Valéria Maria Trezza *
A Lei nº. 9.790/99, que instituiu a qualificação como Organização da Sociedade Civil de Interesse Público (OSCIP), completou dez anos no mês de março. Entre as novidades introduzidas pela lei estão: o reconhecimento de organizações que atuam em áreas emergentes, até então não previstas em outros dispositivos legais como no meio ambiente, por exemplo; a possibilidade de as OSCIPs remunerarem seus dirigentes; instrumentos de accountability e controle das ações e aplicação de recursos; e uma nova forma de relacionamento entre as organizações qualificadas e o Poder Público, o Termo de Parceria.
A lei foi criada após um processo de discussão do Marco Legal do Terceiro Setor, que contou com a participação de representantes dos diversos setores da sociedade, entre eles das entidades da sociedade civil, que viam a necessidade de uma reforma da legislação aplicável ao Terceiro Setor.
Durante o processo de discussão da Lei nº. 9.790/99 e até cerca de dois anos após sua promulgação, observou-se um intenso debate ideológico entre os que eram favoráveis e os que eram contrários à nova legislação.
As opiniões favoráveis comemoravam a nova legislação como um importante passo em direção ao reconhecimento, por parte do Poder Público, do papel fundamental que o Terceiro Setor desempenha no desenvolvimento social e econômico. Já as opiniões desfavoráveis apontavam a falta de legitimidade da lei, elaborada por grupos que não representavam integralmente o setor, e o risco de enfraquecimento do papel político das organizações que aderissem ao novo modelo.
Passados dez anos, temos quase cinco mil organizações qualificadas. No entanto, vemos a quase total ausência da continuidade dos debates, apesar de muito ainda haver para se discutir, principalmente a forma como a lei tem sido implementada e se os novos mecanismos e as vantagens que a certificação de OSCIP instituiu têm sido aproveitados.
Para isso, é fundamental o acesso às informações referentes às organizações qualificadas. Apesar de o Cadastro Nacional de Entidades (CNEs), por meio do qual as OSCIPs prestam contas anualmente, significar o aperfeiçoamento da coleta de informações sobre elas, a indisponibilidade de dados prejudica essa análise. A prática e algumas pesquisas realizadas, contudo, nos ajudam a refletir sobre alguns pontos, entre os quais destacamos a utilização do Termo de Parceria.

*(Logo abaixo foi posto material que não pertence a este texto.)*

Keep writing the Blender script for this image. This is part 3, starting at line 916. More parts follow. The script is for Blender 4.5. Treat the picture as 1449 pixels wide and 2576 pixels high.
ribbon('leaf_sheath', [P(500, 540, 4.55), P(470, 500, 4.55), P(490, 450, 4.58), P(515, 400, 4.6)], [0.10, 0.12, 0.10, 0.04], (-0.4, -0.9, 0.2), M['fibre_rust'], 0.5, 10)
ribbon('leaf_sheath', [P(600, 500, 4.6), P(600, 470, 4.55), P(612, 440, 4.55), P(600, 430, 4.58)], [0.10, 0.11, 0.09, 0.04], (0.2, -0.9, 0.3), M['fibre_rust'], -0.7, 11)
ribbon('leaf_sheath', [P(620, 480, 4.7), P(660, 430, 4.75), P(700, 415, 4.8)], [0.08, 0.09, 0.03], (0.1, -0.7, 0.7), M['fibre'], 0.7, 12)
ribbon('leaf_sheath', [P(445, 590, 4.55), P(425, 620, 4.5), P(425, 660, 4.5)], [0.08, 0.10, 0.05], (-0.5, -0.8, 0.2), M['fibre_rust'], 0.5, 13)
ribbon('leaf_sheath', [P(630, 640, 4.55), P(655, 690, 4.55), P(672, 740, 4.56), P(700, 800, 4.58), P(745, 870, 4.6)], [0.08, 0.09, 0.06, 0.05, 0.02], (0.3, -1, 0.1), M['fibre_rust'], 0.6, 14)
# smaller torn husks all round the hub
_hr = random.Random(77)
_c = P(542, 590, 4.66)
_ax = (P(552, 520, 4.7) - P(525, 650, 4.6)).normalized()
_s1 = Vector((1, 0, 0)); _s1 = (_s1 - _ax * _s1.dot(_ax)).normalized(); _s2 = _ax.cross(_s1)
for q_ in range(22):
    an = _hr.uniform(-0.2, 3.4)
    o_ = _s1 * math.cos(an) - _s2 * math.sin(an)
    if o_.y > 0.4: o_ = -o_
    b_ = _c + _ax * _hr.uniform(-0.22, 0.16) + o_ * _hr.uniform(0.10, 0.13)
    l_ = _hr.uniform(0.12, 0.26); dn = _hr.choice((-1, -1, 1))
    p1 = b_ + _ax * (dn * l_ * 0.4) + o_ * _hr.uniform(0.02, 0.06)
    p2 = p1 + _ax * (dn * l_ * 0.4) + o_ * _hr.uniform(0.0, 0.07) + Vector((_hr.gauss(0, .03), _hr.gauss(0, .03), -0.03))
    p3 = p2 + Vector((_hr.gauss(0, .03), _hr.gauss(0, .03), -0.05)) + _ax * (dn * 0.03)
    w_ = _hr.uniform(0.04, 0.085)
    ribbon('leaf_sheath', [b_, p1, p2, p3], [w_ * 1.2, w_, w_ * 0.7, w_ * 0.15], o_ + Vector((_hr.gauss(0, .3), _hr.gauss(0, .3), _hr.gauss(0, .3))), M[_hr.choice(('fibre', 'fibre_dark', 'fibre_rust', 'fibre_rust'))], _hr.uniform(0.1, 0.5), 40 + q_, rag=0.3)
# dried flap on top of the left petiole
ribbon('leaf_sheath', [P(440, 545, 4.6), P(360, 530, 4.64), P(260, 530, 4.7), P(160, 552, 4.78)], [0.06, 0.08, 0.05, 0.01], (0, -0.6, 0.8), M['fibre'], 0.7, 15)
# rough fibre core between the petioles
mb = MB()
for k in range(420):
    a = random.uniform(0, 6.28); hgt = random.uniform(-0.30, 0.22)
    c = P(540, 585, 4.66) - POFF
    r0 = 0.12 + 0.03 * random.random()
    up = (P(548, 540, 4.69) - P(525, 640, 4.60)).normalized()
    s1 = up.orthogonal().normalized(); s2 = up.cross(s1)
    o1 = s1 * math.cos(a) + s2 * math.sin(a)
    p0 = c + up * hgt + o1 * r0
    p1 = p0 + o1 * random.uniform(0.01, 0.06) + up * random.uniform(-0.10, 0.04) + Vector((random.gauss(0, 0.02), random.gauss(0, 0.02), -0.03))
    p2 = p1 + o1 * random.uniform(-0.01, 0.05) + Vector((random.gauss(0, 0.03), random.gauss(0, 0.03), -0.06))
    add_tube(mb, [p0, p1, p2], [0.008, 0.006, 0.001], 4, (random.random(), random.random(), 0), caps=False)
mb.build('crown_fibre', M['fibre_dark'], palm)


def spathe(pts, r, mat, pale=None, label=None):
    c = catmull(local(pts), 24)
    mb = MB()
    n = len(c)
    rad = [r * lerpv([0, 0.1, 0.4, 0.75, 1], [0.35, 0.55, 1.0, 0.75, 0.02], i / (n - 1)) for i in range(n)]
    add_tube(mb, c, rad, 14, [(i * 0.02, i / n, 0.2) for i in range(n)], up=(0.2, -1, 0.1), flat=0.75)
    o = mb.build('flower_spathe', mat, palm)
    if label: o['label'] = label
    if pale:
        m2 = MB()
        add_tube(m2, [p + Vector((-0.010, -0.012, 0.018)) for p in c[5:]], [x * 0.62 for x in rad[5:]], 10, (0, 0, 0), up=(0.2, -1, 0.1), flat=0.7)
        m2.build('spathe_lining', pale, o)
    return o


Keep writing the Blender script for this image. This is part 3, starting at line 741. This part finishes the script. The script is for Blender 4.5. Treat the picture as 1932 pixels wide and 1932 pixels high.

Esse novo instrumento foi criado com base em princípios como transparência, ética, compromisso com a boa utilização dos recursos públicos e qualidade dos serviços prestados. Além disso, foi desenhado para proporcionar vantagens como maior flexibilidade na aplicação dos recursos, mecanismos de avaliação focados no alcance de resultados, regras mais claras e bem definidas de prestação de contas e responsabilização em caso de uso indevido dos recursos.
Apesar disso, o Termo de Parceria parece ainda não ter sido incorporado como um melhor instrumento de cooperação entre o Poder Público e as OSCIP. Nota-se, ainda, uma resistência do Poder Público na utilização desse importante instrumento. Mesmo quando ele é utilizado, nem todas as suas regras são seguidas, deixando-se de aproveitar várias de suas vantagens. Pelo lado das organizações, há muita dificuldade em acessar os órgãos públicos em busca de recursos e pouca capacidade de negociação para instar seu uso.
A lei das OSCIPs trouxe inovações importantes. No entanto, como uma década de sua existência nos mostra, não basta a previsão legal para que, na prática, o novo modelo seja implementado. Isso passa pela estrutura e cultura dos órgãos públicos e até por questões políticas. É necessário vencer a resistência ao novo e as dificuldades naturais decorrentes da utilização de qualquer mecanismo recente. Que o aniversário de dez anos da Lei nº. 9.790/99 estimule a volta do debate e o aperfeiçoamento do modelo.
* Valéria Maria Trezza é advogada especialista em Terceiro Setor do Rubens Naves, Santos Jr., Hesketh – Escritórios Associados de Advocacia.